Cruz Campos deixou ainda críticas à forma como o processo decorreu nos últimos dois dias, admitindo que esteja esgotado prazo legal para os oito detidos continuarem nessa condição sem que tenham sido identificados por um juiz nem sujeitos a primeiro interrogatório judicial. “Estou há 48 horas à espera de trabalhar e não sei nada deste processo”, lamentou o advogado dos três militares da GNR.

Para Cruz Campos, a operação de terça-feira não passou de um “show off” da Judiciária, uma vez que qualquer um dos detidos podia ter sido convocado para se apresentar em tribunal. “Este show off é muito bonito, mas a justiça é a justiça, não é poder político, não são guerras institucionais, não é o afastamento de ministros”, disse o advogado aos jornalistas.

Às 11h da manhã, os oito detidos continuavam à espera de ser identificados nos corredores do TIC. Não havia processo para ser consultado (não tinha sequer chegado ao tribunal) e também não havia sinal dos procuradores responsáveis pelo processo. “Tenho uma ideia muito concreta, que é a de que já rebentaram as 48 horas” legais para primeiro interrogatório, disse Cruz Campos. A partir desse momento, ficava em aberto a possibilidade de requerer a libertação imediata por prisão ilegal.

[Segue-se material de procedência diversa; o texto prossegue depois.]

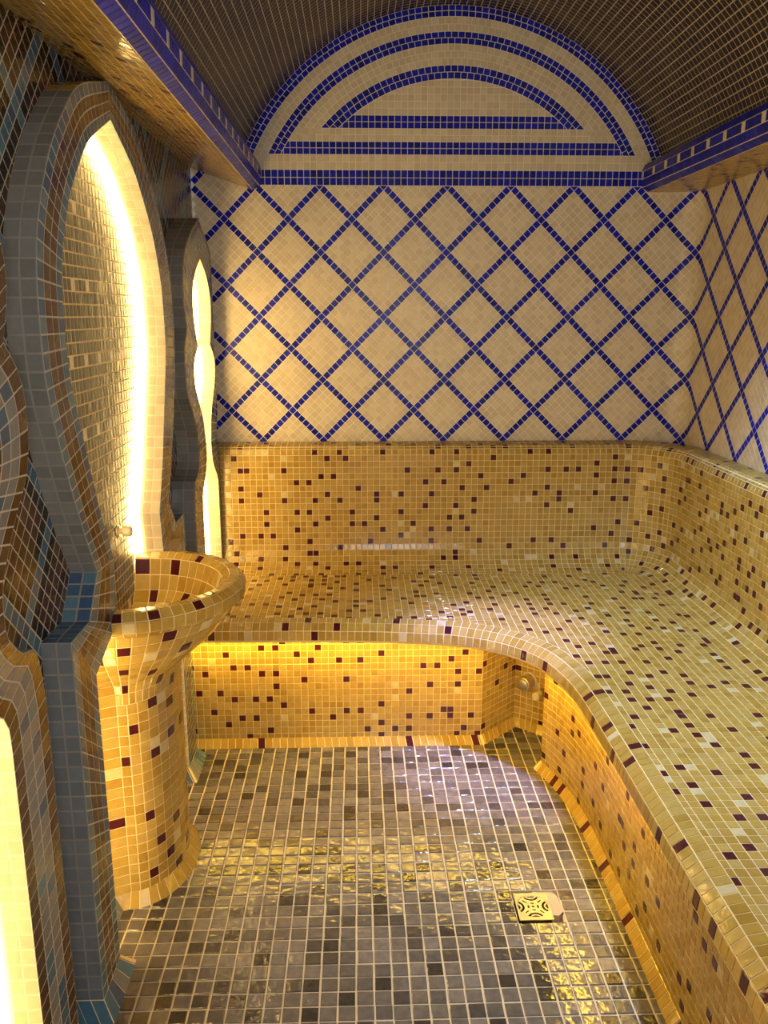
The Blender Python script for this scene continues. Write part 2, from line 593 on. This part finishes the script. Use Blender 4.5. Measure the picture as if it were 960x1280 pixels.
# ---- beams at the springing of the vault
def beam(name, under, nose, tail, label, right):
    o = structure(name, label)
    pts = [under[0], under[1]] + nose[1:] + tail
    pr = Path(pts)
    def F(u, v):
        q, _ = pr.at(v)
        return np.stack([q[..., 0], DB - np.asarray(u, float), q[..., 1]], -1)
    lu = math.dist(*under)
    ln = sum(math.dist(nose[i], nose[i + 1]) for i in range(len(nose) - 1))
    edges = np.concatenate([[0], lu + split_len(ln, ln / 4), [pr.len]])
    grout('beam_bed', F, np.array([0, 1.2, 2.4, DB - NEAR]), edges, 'grout_warm', o, smooth=False)
    f = Field(o)
    ul = np.arange(0, 2.6, P0)
    tile_rows(f, F, ul, split_len(lu, .0246), right, lambda i, j: 'burgundy' if rm() < .1 else pick('amber', 6))
    vs = lu + split_len(ln, ln / 4)
    def mat(i, j):
        return ('white_tile' if i % 5 == 0 else pick('blue', 3)) if j == 2 else ('blue_3' if rm() < .1 else pick('blue', 3))
    tile_rows(f, F, ul, vs, right, mat)
    return o
noseL = [(-.395, 1.957), (-.368, 1.970), (-.361, 1.999), (-.361, 2.029), (-.372, 2.056)]
beam('trim_1', [(-.645, 2.040), (-.395, 1.957)], noseL, [(-.47, 2.060)], 'blue nosed beam with amber underside over the niches', True)
noseR = [(1.122, 1.955), (1.100, 1.968), (1.093, 1.997), (1.093, 2.027), (1.104, 2.054)]
beam('trim_2', [(1.34, 1.957), (1.122, 1.955)], noseR, [(1.2, 2.058)], 'blue nosed beam with amber underside over the long bench', False)

# ---- front wall with the open doorway behind the photographer
wall_front = structure('wall_front', 'plastered wall with an open doorway')
def boxes(name, bs, mat, parent):
    V, Fc = [], []
    for (x0, y0, z0, x1, y1, z1) in bs:
        b = len(V)
        V += [(x0, y0, z0), (x1, y0, z0), (x1, y1, z0), (x0, y1, z0), (x0, y0, z1), (x1, y0, z1), (x1, y1, z1), (x0, y1, z1)]
        Fc += [tuple(b + k for k in q) for q in ((3, 2, 1, 0), (4, 5, 6, 7), (0, 1, 5, 4), (1, 2, 6, 5), (2, 3, 7, 6), (3, 0, 4, 7))]
    return mesh_obj(name, V, Fc, mat, parent)
boxes('wall_panel', [(-.65, NEAR - .08, 0, -.15, NEAR, 2.65), (.75, NEAR - .08, 0, 1.4, NEAR, 2.65), (-.15, NEAR - .08, 2.15, .75, NEAR, 2.65)], 'plaster', wall_front)

# ---- left wall: recessed field, niches with raised frames
wall_left = structure('wall_left', 'dark mosaic wall with three lit arched niches in raised frames')
K1_open = [(0, 1.933), (.17, 1.86), (.25, 1.803), (.34, 1.718), (.40, 1.62), (.422, 1.549), (.428, 1.46), (.42, 1.373), (.37, 1.246), (.30, 1.08), (.228, .95), (.25, .80), (.415, .745), (.415, 0)]
K1_out = [(0, 2.014), (.21, 1.957), (.325, 1.885), (.435, 1.785), (.52, 1.66), (.55, 1.56), (.556, 1.46), (.548, 1.36), (.495, 1.22), (.42, 1.07), (.352, .957), (.427, .872), (.545, .872), (.545, 0)]
K2_open = [(0, 1.69), (.11, 1.635), (.172, 1.56), (.165, 1.47), (.12, 1.385), (.19, 1.345), (.213, 1.30), (.20, 1.25), (.155, 1.20), (.09, 1.13), (.06, 1.06), (.05, .99), (.09, .92), (.16, .865), (.17, .80), (.17, 0)]
K2_out = [(0, 1.83), (.22, 1.735), (.31, 1.655), (.335, 1.555), (.30, 1.455), (.350, 1.40), (.365, 1.33), (.345, 1.24), (.285, 1.18), (.215, 1.10), (.195, 1.05), (.20, .99), (.25, .945), (.305, .925), (.325, .83), (.325, 0)]

def outline(Ko, Ku, breaks, pitch):
    """tile stations from the far foot over the apex to the near foot: list of (open, out, section)"""
    secs = []
    b = [0] + breaks + [len(Ko) - 1]
    for a, c in zip(b[:-1], b[1:]):
        o, u = catmull(Ko[a:c + 1], 10), catmull(Ku[a:c + 1], 10)
        m = (o + u) / 2
        s = np.concatenate([[0], np.cumsum(np.linalg.norm(np.diff(m, axis=0), axis=1))])
        n = max(1, int(round(s[-1] / pitch)))
        t = np.linspace(0, s[-1], n + 1)
        secs.append((np.stack([np.interp(t, s, o[:, k]) for k in (0, 1)], 1), np.stack([np.interp(t, s, u[:, k]) for k in (0, 1)], 1)))
    O, Q, S = [], [], []
    for k, (o, u) in enumerate(secs):
        st = 0 if k == 0 else 1
        O += o[st:].tolist(); Q += u[st:].tolist(); S += [k] * (len(o) - 1)
    O, Q = np.array(O), np.array(Q)
    Of = np.vstack([O[::-1] * [1, 1], O[1:] * [-1, 1]]); Qf = np.vstack([Q[::-1], Q[1:] * [-1, 1]])
    return Of, Qf, S[::-1] + S

def inside(poly, pts):
    pts = np.asarray(pts, float); r = np.zeros(len(pts), bool)
    x, y = pts[:, 0], pts[:, 1]
    for i in range(len(poly)):
        a, b = poly[i], poly[i - 1]
        c = ((a[1] > y) != (b[1] > y))
        with np.errstate(divide='ignore', invalid='ignore'):
            c &= x < (b[0] - a[0]) * (y - a[1]) / (b[1] - a[1]) + a[0]
        r ^= c
    return r

NICHES = []
def niche(yc, Ko, Ku, breaks, rowcols, sidecol, XF=XF, lim=DB - .003, k=1.0):
    Ko = [(a * k, 1.5 + (z - 1.5) * k if z > 0 else 0) for a, z in Ko]
    Ku = [(a * k, 1.5 + (z - 1.5) * k if z > 0 else 0) for a, z in Ku]
    O, Q, S = outline(Ko, Ku, breaks, .031)
    O = O + [yc, 0]; Q = Q + [yc, 0]
    Q[:, 0] = np.minimum(Q[:, 0], lim); O[:, 0] = np.minimum(O[:, 0], lim)
    M = (O + Q) / 2
    NICHES.append((O, Q, M, yc))
    n = len(O)
    V = [(XF, y, z) for y, z in O] + [(XF, y, z) for y, z in Q] + [(XN - .01, y, z) for y, z in Q] + [(XN - .01, y, z) for y, z in O]
    Fc = []
    for i in range(n - 1):
        for a in range(3):
            Fc.append((a * n + i, a * n + i + 1, (a + 1) * n + i + 1, (a + 1) * n + i))
        Fc.append((3 * n + i, 3 * n + i + 1, i + 1, i))
    fr_o = mesh_obj('niche_frame', V, Fc, 'grout_left', wall_left)
    fr_o.data.materials.append(MATS['grout_frame']); fr_o.data.materials.append(MATS['grout_wall'])
    fr_o.data.polygons.foreach_set('material_index', [0, 1, 1, 2] * (n - 1))
    f = Field(fr_o, h=.0006, ch=.0003)
    cc = np.array([yc, 1.2])
    def quad(A, B, C, D, nrm, mt, g=.0019):
        P = np.array([A, B, C, D]); c = P.mean(0)
        e = np.linalg.norm(P - c, axis=1).mean()
        P = c + (P - c) * max(.4, 1 - g * 1.41 / max(e, 1e-5))
        v = np.cross(P[2] - P[0], P[3] - P[1])
        l = np.linalg.norm(v)
        if l < 1.2e-4: return
        v /= l
        if v @ nrm < 0: v, P = -v, P[::-1]
        f.add(P, v, mt)
    for i in range(n - 1):
        for r in range(4):
            t0, t1 = r / 4, (r + 1) / 4
            a0, a1 = O[i] + (Q[i] - O[i]) * t0, O[i + 1] + (Q[i + 1] - O[i + 1]) * t0
            b0, b1 = O[i] + (Q[i] - O[i]) * t1, O[i + 1] + (Q[i + 1] - O[i + 1]) * t1
            if max(a0[0], a1[0]) > lim - .01: continue
            quad((XF, *a0), (XF, *a1), (XF, *b1), (XF, *b0), np.array([1, 0, 0]), rowcols(r))
        # outer side, two rows deep, and the reveal of the opening
        dq = Q[i + 1] - Q[i]
        no = np.array([0, -dq[1], dq[0]]) if i >= 0 else None
        mid = (Q[i] + Q[i + 1]) / 2; om = (O[i] + O[i + 1]) / 2
        no = np.array([0, *(mid - om)])
        for r in range(2):
            dx = (XF - XM) / 2; x0, x1 = XF - dx * r, XF - dx * (r + 1)
            if mid[0] < lim - .01:
                quad((x0, *Q[i]), (x0, *Q[i + 1]), (x1, *Q[i + 1]), (x1, *Q[i]), no, sidecol(S[i], mid))
            x0, x1 = XF - .025 * r, XF - .025 * (r + 1)
            quad((x0, *O[i]), (x0, *O[i + 1]), (x1, *O[i + 1]), (x1, *O[i]), -no, pick('beige', 5))
    return O

def rows1(r): return pick('denim', 4) if r in (0, 3) else pick('brown', 5)
def rows2(r): return pick('brown', 5) if r in (0, 3) else (pick('slate', 3) if rm() < .7 else pick('denim', 4))
def side1(s, m):
    if s == 0 and m[1] > 1.94: return pick('amber', 4)
    return pick('grey', 3) if s == 0 else pick('denim', 4) if s in (1, 2) else pick('slate', 3)
def side2(s, m): return pick('grey', 3) if m[1] > .95 else pick('slate', 3)
O1 = niche(2.105, K1_open, K1_out, [10, 11, 12], rows1, side1)
O2 = niche(3.07, K2_open, K2_out, [4, 14], rows2, side2, XF=-.548, lim=3.29, k=.97)
O3 = niche(1.085, K2_open, K2_out, [4, 14], rows2, side2)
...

Esse passo foi dado em cima da hora. Com os procuradores Vítor Magalhães e João Melo chegaram ao TIC as 178 páginas de um processo, a Operação Húbris. Os advogados puderam consultar os factos apontados aos inspetores da PJM, aos militares da GNR e ao civil, suspeito de ter participado no assalto em junho do ano passado. À saída dessa consulta inicial, antes do intervalo para o almoço, João Magalhães falava num processo com contornos de “vingança, com aspas ou sem aspas”, pelo facto de a PJM ter recuperado as armas.

“O que deveria importar a todos, seria que foram recuperadas as armas de Tancos”, sublinhava. Sem falar do processo, o advogado disse que “em todas as investigações, podemos dizer que há atos ilícitos”. E partilha a sua experiência pessoal: “Já fiz centenas de processos em que há meios lícitos e meios duvidoso, em que se usam infiltrados, em que se usam informadores e em que o que importa, não havendo um real e absoluto atropelo da lei, são os resultados que a PJM, a PJ, a PSP e a GNR” consigam apresentar.

Magalhães insiste na ideia de que, “nas investigações, sejam elas de maior gravidade dos crimes praticados ou menor, se roça a linha daquilo que é a legalidade dos órgãos de polícia criminal”. Nos processos que acompanhou, diz, é um “facto” que “as investigações recorrem a informadores que os investigadores preservam, que cada uma das polícias tem as suas pedras de toque” e que “cada investigador criminal vai à procura” dos factos. Porque “as coisas não aparecem do nada”.